Xenophobia allies with misogyny and racism to create justifications for authoritarians to fulfill their desires for control and possession. They seek to control minds and bodies, they seek to legislate what can be seen and said and done, and they even seek to police the past, through control of historical narratives, and convince people that they and they alone can guide the nation to a glorious future.

"The wall," in this scheme, is shorthand not just for keeping non-White immigrants out, placating the many who fear Whites are being "replaced" due to mass immigration. It also alludes to an expansion of the militarization of the border and the systems of captivity and trafficking in enemy bodies that characterized Trump's first term. Sweeps of immigrant neighborhoods, policies of family separation at the border and more benefitted private prison systems and bad actors in de facto paramilitaries such as Customs and Border Protection and Immigration and Customs Enforcement.

Central American migrants held by Customs and Border Protection, El Paso, TX, March 27, 2019. Jose Luis Gonzalez/Reuters.

All of this would be expanded in a second Trump term, along with the detentions of homeless people in giant camps, roundups of immigrants to be deported, the use of psychiatric institutions to house critics (Trump has mentioned Special Prosecutor Jack Smith as a candidate for confinement in a "mental institution"), state regulation of female and trans individuals' bodies, and more.
These measures add up to the autocrat's dream of controlling millions of bodies so he can feel powerful and implement large-scale political and social change.

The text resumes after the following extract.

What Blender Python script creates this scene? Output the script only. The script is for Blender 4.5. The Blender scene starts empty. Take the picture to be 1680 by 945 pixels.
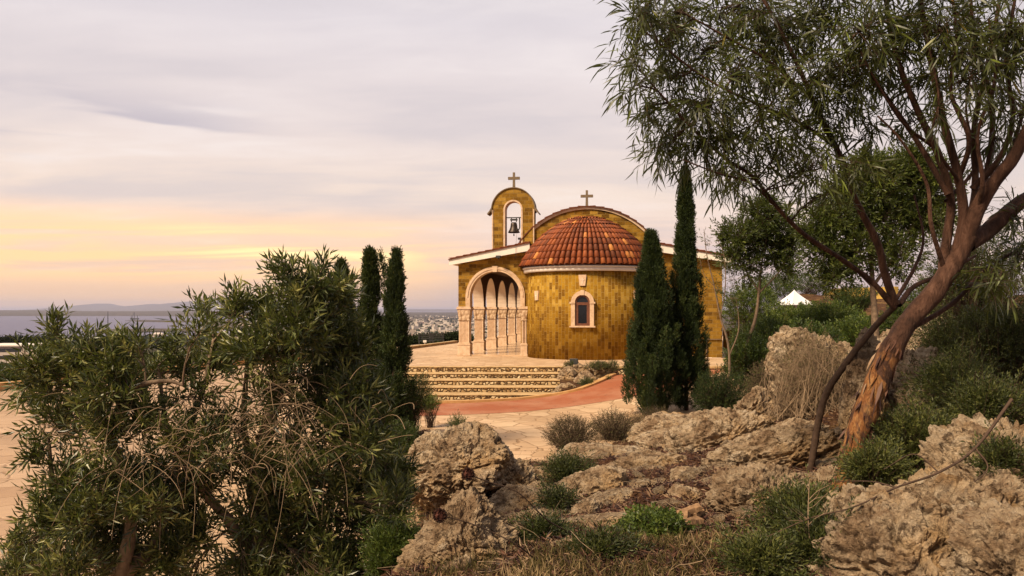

Yet this is only half of the equation. Even as enemies must be monitored and locked up, collaborators and cronies are given liberties that they never dreamed of: freedom to kill, lie, steal, and plunder the labor force, the earth, and the bodies of state enemies with impunity. The drill, here, stands for concrete policies of economic exploitation of land, denial of the climate crisis, and deregulation in areas that benefit Trump's partners and cronies.

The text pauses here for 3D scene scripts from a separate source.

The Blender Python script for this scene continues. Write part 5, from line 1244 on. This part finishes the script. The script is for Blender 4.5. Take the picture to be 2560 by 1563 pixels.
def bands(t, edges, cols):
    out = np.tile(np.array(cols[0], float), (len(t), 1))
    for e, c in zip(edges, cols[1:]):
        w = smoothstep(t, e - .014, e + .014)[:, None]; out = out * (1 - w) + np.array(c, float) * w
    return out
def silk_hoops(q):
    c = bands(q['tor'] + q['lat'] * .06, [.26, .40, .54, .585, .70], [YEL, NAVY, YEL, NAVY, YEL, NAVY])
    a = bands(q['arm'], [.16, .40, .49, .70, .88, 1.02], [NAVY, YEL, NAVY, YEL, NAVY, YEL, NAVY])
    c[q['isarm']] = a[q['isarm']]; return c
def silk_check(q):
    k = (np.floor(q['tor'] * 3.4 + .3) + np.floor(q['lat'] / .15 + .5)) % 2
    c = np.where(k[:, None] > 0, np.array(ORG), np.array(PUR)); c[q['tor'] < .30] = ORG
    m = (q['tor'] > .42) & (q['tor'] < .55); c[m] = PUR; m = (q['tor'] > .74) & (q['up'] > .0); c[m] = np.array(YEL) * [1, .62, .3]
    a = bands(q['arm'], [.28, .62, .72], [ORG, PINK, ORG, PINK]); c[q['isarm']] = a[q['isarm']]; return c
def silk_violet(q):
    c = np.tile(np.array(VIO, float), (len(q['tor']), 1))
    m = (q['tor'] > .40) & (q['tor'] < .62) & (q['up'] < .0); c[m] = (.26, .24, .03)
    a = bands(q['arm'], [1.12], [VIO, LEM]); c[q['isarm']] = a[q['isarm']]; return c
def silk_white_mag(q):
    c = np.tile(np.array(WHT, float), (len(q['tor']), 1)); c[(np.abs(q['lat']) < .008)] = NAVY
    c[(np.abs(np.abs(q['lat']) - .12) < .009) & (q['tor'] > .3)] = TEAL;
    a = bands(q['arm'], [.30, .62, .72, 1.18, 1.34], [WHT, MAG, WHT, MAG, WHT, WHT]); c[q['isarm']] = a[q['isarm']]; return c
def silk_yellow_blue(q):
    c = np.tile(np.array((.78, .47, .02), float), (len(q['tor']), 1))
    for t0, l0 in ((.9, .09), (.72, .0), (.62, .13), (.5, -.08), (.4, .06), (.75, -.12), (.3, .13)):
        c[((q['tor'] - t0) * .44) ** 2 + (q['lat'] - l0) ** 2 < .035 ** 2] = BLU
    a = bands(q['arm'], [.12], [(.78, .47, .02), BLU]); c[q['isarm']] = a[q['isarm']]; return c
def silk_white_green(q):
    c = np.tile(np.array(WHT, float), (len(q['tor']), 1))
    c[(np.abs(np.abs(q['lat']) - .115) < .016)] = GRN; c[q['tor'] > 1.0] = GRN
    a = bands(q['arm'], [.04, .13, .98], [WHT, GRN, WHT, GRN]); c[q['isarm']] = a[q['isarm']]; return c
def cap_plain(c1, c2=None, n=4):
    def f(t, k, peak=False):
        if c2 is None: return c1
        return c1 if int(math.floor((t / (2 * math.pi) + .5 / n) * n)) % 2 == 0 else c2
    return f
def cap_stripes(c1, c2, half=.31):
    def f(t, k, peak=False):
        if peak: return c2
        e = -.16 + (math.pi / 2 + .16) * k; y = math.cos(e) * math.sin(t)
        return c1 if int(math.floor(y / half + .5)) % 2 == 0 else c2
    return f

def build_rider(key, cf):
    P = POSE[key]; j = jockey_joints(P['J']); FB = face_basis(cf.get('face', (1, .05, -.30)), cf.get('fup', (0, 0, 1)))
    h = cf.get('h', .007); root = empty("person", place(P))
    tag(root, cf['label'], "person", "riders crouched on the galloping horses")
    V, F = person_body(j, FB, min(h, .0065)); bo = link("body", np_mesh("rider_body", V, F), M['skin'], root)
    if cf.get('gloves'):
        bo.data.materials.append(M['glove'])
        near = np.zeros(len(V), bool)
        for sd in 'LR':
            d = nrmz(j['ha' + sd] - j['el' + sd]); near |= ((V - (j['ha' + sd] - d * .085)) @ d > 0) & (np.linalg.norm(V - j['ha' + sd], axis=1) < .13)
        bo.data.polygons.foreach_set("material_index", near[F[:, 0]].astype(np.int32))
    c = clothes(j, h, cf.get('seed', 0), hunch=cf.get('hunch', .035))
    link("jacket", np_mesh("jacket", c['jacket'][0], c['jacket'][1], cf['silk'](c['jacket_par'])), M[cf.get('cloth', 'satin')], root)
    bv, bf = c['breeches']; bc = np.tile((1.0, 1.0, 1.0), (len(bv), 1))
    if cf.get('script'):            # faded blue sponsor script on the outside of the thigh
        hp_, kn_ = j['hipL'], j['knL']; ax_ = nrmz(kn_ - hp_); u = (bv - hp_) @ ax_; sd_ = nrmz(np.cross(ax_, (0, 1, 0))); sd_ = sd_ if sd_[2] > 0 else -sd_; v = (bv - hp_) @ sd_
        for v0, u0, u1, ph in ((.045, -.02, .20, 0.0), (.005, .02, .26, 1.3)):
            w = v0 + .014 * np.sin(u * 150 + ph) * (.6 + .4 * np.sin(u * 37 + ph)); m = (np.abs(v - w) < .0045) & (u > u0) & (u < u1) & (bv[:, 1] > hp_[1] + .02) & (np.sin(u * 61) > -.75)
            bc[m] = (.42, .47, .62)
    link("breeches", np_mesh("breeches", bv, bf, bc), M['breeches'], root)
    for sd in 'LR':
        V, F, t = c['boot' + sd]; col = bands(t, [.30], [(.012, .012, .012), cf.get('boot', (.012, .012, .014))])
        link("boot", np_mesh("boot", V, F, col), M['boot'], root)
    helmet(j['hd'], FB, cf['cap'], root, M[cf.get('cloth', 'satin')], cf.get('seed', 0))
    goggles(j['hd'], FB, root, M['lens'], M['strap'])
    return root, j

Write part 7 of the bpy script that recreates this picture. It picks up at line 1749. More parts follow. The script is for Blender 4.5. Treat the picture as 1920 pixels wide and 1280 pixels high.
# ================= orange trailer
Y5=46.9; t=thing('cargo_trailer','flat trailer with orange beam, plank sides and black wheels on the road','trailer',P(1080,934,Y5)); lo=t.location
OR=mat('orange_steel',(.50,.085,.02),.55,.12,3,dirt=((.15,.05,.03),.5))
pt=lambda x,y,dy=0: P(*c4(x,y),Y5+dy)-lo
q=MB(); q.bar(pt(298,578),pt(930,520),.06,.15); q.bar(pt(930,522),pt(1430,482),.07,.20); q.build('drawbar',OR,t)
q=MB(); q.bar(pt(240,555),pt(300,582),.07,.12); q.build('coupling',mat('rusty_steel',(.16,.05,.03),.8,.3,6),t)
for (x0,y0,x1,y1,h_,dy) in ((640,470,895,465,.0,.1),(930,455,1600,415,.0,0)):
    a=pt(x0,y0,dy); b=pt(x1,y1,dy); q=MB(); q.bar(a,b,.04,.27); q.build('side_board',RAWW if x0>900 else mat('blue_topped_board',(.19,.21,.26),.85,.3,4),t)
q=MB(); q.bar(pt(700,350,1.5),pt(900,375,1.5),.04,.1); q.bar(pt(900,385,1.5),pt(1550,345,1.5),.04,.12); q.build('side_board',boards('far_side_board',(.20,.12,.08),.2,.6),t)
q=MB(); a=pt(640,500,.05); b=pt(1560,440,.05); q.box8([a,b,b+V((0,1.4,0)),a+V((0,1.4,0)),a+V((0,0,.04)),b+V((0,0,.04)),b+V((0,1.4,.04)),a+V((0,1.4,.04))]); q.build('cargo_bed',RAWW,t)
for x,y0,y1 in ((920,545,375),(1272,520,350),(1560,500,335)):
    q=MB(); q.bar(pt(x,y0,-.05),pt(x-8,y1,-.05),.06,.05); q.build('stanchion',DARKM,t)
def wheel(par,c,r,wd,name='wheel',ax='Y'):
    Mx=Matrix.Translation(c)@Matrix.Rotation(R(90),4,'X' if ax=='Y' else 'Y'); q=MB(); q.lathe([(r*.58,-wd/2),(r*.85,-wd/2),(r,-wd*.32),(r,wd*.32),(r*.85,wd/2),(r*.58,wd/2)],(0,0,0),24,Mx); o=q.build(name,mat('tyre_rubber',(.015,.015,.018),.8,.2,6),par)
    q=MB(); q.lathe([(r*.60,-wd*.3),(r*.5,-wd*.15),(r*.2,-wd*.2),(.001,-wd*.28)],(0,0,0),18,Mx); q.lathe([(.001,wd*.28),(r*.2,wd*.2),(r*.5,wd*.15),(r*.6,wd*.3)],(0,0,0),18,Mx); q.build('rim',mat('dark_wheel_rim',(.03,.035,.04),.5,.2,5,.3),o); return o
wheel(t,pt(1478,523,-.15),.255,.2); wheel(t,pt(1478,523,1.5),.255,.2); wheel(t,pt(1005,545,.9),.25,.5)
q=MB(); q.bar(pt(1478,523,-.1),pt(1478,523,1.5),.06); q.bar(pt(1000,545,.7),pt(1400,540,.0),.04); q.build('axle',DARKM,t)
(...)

During his first term, Trump rolled back over 125 regulations regarding environmental protection, food safety, and more to benefit agribusiness and other corporate interests. His partners and cronies are waiting for him to return to office, finish his clean-out of environmentally-minded bureaucrats in the EPA, and facilitate extractions and exploitations on a vast scale, regardless of damage to natural resources, food supply, and the planet.

Trump is in line here with autocrats who attract supporters by advertising their discarding of accountability. The chainsaw carried as a campaign prop by Javier Milei, Argentina's new libertarian and far-right head of state, stands for his slashing of public spending. Yet such leaders also “slash” norms and expectations related to notions of good governance and the rule of law.

The secret of authoritarianism is that many find this breaking of taboos and discarding of accountability thrilling. In Trump's first term, many former conservatives (Lindsay Graham, Bill Barr) experienced the rush of partnering with an amoral individual for whom there are no limits or restraints. The storming of the Capitol on Jan. 6, which sent Graham and his peers of both parties running for their lives, was a revolutionary act that declared nothing to be off limits to the pursuit of power.

“Is there no bottom?” legions complain, citing the former president’s latest lies, incitements to violence, and flattering comments about murderous autocrats. It is precisely this absence of a bottom that draws many to leaders like Trump, who make the unthinkable possible. A coup attempt? Withdrawing from NATO? Governing as a dictator? Check, check, check.

This state of duality —controls on the many and freedoms for the few— is built into the conception and operation of authoritarian systems of governance. The executive branch seeks to politicize and remove the independence of the other branches of government so that the leader and his cronies will not be restrained. The army of MAGA zealots who are now selecting the "right" kinds of lawyers and bureaucrats to manage Trump's autocracy as of 2025 (which means lawyers and bureaucrats unburdened by democratic notions of professional ethics and accountability) work explicitly with the idea of liberating Trump from checks and balances in mind.

Trump chose his words well in explaining to the public why he wants to be a dictator. The "wall" and the "drill" are bait to draw in partners for Trump's second term, which would bring confinement and plunder to new levels in America and empower a damaged and dangerous individual to destroy our democracy.